Water assessments for Norwood will actually decrease next year, while sewer assessments for all four local towns will increase based on a preliminary budget released last week by the Massachusetts Water Resources Authority.
The authority provides Norwood with water and sewer services. Westwood, Dedham and Walpole get MWRA sewer service only.
The authority's preliminary fiscal 2010 budget, approved by its board of directors, is now in front of its advisory committee and will be finalized in June. The budget calls for an average increase in combined sewer and water assessments of 4.8 percent for next year.
Assessments charged to the towns vary based on usage. Norwood's preliminary water assessment drops 3.6 percent, while its sewer assessment increases 4.5 percent. The preliminary combined assessment represents a 1.5 percent increase or roughly $130,000. Norwood's fiscal 2009 assessment was $8.9 million combined.
Dedham, Walpole and Westwood would see bigger assessment hikes in the proposed budget due to spiraling sewer costs.

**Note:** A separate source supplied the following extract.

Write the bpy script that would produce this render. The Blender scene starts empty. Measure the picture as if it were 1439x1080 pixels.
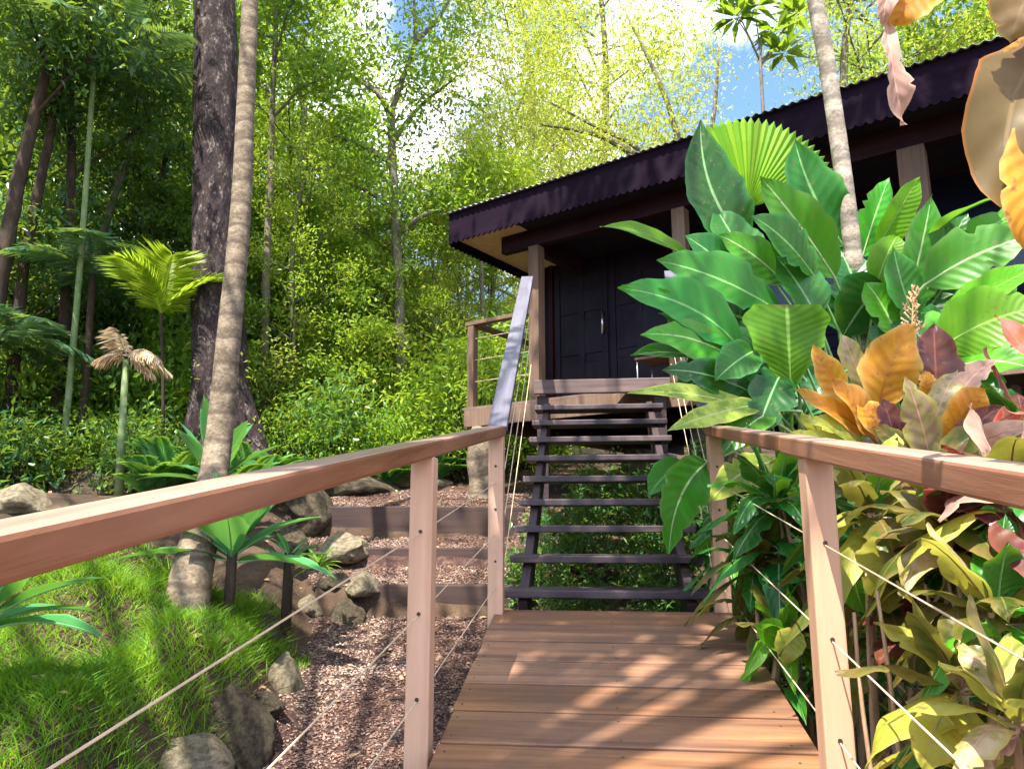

Dedham's preliminary assessment is a 4.8 percent increase, or $64,000; Westwood's increase is 6.7 percent, or $132,000; and Walpole's increase is 7.9 percent, or $229,000.
The authority's budget could still change.
A potential pitfall is that the spending plan is predicated on receiving $7 million in debt service assistance from the state. The authority has annually received state money to help offset the costs of major mandated projects such as the Boston Harbor cleanup, but Gov. Deval Patrick cut the money out of the fiscal '09 budget during mid-year reductions.
If the state does not approve the money, authority budget makers will have to make adjustments.
"If that happens, the assessments will likely go up," said Norwood General Manger John Carroll, who is on the authority's board of directors.
But Carroll said if the state money is approved, there is a chance the assessments might come down after further budget tinkering.
The MWRA advisory board discussed the increased assessments at its meeting yesterday. But word that the authority could receive money from the $787 billion federal stimulus tempered talk about the assessments.
"We need to ensure that adequate funding from the stimulus package is dedicated to water resources infrastructure," board member Joseph Favaloro said.
The board also discussed a report on the authority's water trends and use. It said total water usage in Massachusetts, including water sold to the MWRA's 61 communities, was at the lowest rate in decades.
Steve Estes Smargiassi, the authority's planning director, reported that water use had dropped 6 percent, from 220 million gallons per day in 2007 to 206 million last year. The MWRA's current total capacity for its 50 water communities is 300 million gallons per day.